One of the things about the track at NFA is the flock of sparrows, the little brown birds who live their entire lives alongside of us humans, with no fear of people at all. They expect you to show up at the track with a slice of bread or a handful of bird seed and they follow all the bipeds around the track waiting with varying degrees of patience for the handout. When the Wildcats football team is at home, there are swarms of confused and vaguely annoyed little birds on the perimeters of the field scolding all of us who'll listen for NOT paying any attention to them.

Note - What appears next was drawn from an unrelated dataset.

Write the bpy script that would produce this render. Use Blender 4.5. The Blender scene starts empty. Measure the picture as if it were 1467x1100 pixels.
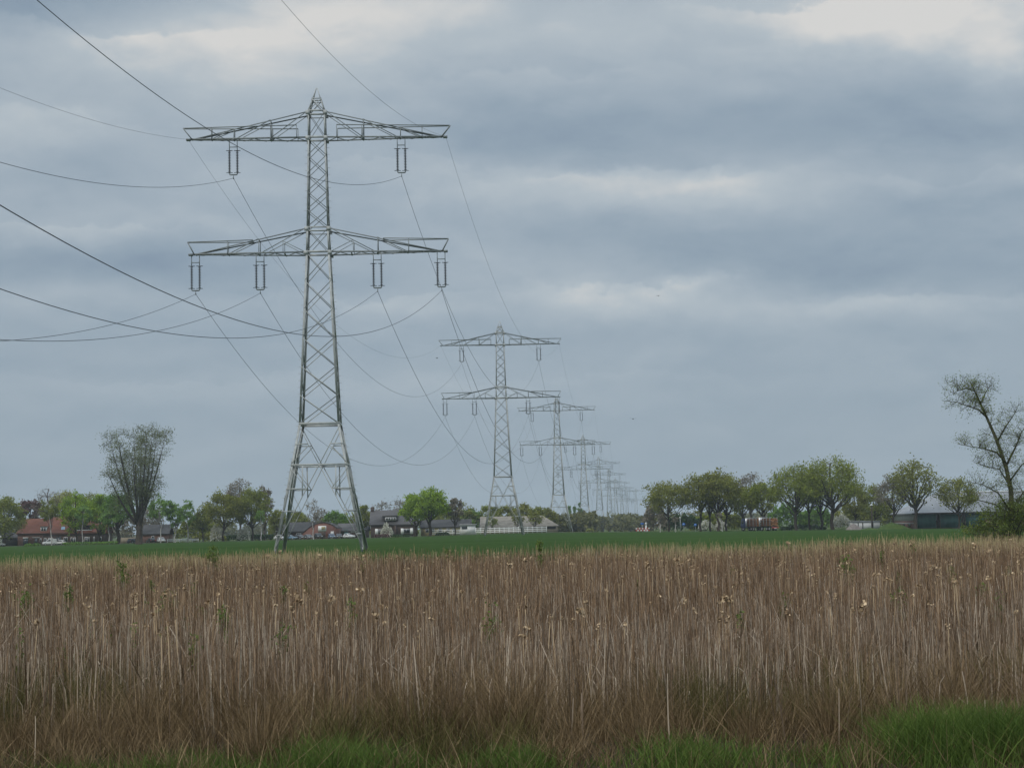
import bpy, math, random
import numpy as np
from mathutils import Vector, Matrix
R = math.radians
sc = bpy.context.scene
COL = sc.collection
F = 2400.0; CAMH = 2.8; PITCH = R(4.75777); ROLL = R(1.22593)

# ------------------------------------------------------------------ geometry of the place
def inv(px, py, D):
    """world point seen in the survey photograph at (px,py), D metres ahead"""
    U = px-733.5; V = py-550
    u = U*math.cos(ROLL)-V*math.sin(ROLL); v = U*math.sin(ROLL)+V*math.cos(ROLL)
    c, s = math.cos(PITCH), math.sin(PITCH)
    dx = u/F; up = -v/F
    y = c-up*s; z = s+up*c
    return Vector((dx/y*D, D, CAMH+z/y*D))
def sm(t):
    t = np.clip(t, 0, 1); return t*t*(3-2*t)
def G(x, y):
    x = np.asarray(x, float); y = np.asarray(y, float)
    p = 733.5+F*x/np.maximum(y, 1.0)
    A = np.interp(p, [-200, 0, 560, 690, 780, 1000, 1350, 1467, 1700], [-.8, -.75, -.55, -.1, -.1, -.65, -1.2, -1.6, -1.7])
    s = np.clip((y-190)/290, 0, 1)
    far = np.interp(y, [520, 672, 935, 1230, 2000, 3500], [0, -.9, -2.7, -3.4, -4, -4.5])
    return A*sm(s)+far+1.1*sm((16.5-y)/9)
def gx(px, d): return inv(px, 765, d).x
def gp(px, d):
    x = gx(px, d); return Vector((x, d, float(G(x, d))))

# ------------------------------------------------------------------ materials
def mat(name, c1, c2=None, scale=1.0, rough=.8, spec=.25, metal=0, island=0., bump=0., stretch=None, trans=0., noise2=None, c3=None):
    m = bpy.data.materials.new(name); m.use_nodes = True
    nt = m.node_tree; N = nt.nodes; L = nt.links
    b = N['Principled BSDF']
    b.inputs['Roughness'].default_value = rough
    b.inputs['Metallic'].default_value = metal
    b.inputs['Specular IOR Level'].default_value = spec
    b.inputs['Base Color'].default_value = (*c1, 1)
    if c2 is not None:
        tc = N.new('ShaderNodeTexCoord'); mp = N.new('ShaderNodeMapping')
        L.new(tc.outputs['Object'], mp.inputs[0])
        if stretch: mp.inputs['Scale'].default_value = stretch
        nz = N.new('ShaderNodeTexNoise'); nz.inputs['Scale'].default_value = scale; nz.inputs['Detail'].default_value = 6
        nz.inputs['Roughness'].default_value = .6
        L.new(mp.outputs[0], nz.inputs['Vector'])
        fac = nz.outputs['Fac']
        st = N.new('ShaderNodeMapRange'); st.inputs[1].default_value = .3; st.inputs[2].default_value = .7
        L.new(fac, st.inputs[0]); fac = st.outputs[0]
        if island:
            g = N.new('ShaderNodeNewGeometry')
            mx = N.new('ShaderNodeMix'); mx.inputs[0].default_value = island
            L.new(fac, mx.inputs[2]); L.new(g.outputs['Random Per Island'], mx.inputs[3]); fac = mx.outputs[0]
        cr = N.new('ShaderNodeValToRGB')
        cr.color_ramp.elements[0].color = (*c1, 1); cr.color_ramp.elements[1].color = (*c2, 1)
        if c3 is not None:
            e = cr.color_ramp.elements.new(.5); e.color = (*c3, 1)
        L.new(fac, cr.inputs[0]); L.new(cr.outputs[0], b.inputs['Base Color'])
        if bump:
            bp = N.new('ShaderNodeBump'); bp.inputs['Strength'].default_value = bump; bp.inputs['Distance'].default_value = .05
            L.new(nz.outputs['Fac'], bp.inputs['Height']); L.new(bp.outputs[0], b.inputs['Normal'])
        if trans:
            t = N.new('ShaderNodeBsdfTranslucent'); L.new(cr.outputs[0], t.inputs[0])
            ms = N.new('ShaderNodeMixShader'); ms.inputs[0].default_value = trans
            L.new(b.outputs[0], ms.inputs[1]); L.new(t.outputs[0], ms.inputs[2])
            L.new(ms.outputs[0], N['Material Output'].inputs[0])
    return m

M = {}
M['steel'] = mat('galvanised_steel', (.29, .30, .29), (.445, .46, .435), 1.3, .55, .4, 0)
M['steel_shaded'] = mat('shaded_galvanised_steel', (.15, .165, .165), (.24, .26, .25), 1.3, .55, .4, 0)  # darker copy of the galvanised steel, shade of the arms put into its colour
M['steel_dark'] = mat('weathered_steel', (.16, .18, .18), (.25, .27, .27), 2, .6, .3)
M['porcelain'] = mat('brown_glazed_insulator', (.045, .05, .06), (.07, .075, .085), 3, .3, .5)
M['wire'] = mat('aluminium_cable', (.06, .065, .075), (.09, .095, .105), .5, .6, .3)
M['concrete'] = mat('concrete', (.30, .29, .27), (.42, .41, .38), 3, .9)
M['reed_grey'] = mat('bleached_cattail_leaf', (.10, .070, .047), (.60, .50, .385), .25, .9, 0, 0, .93, trans=.15, c3=(.26, .192, .134))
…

I mention the birds because as I had been (power) walking (in case my cardiologist is reading this, I added power, vice panting, which is far more accurate) for all these laps and had gathered quite a crowd of feathered friends-not that I ever feed them (the ingrates have no qualms about flying to my house and pooping on my car. Mom raised crazy children, not stupid ones.), to the point that they were landing in front of me and hopping slightly in front of me to get my attention (good luck with that, by the way; if it ever succeeds, my wife will want to know the secret).

One of the birds landed in lane five, about thirty feet ahead of me, as I fumbled to find the camera function on my cell phone and put my plan into action. The Praying Mantis may have had a lapse of attention or maybe it was just its time. It moved just enough to catch the little bird's attention and SNAP! was gone. I stared in equal parts amazement and dismay as the bird took wing with the insect firmly in his beak. I thought about making a citizen's arrest and then remembered, not even the birds are free-they are chained to the sky.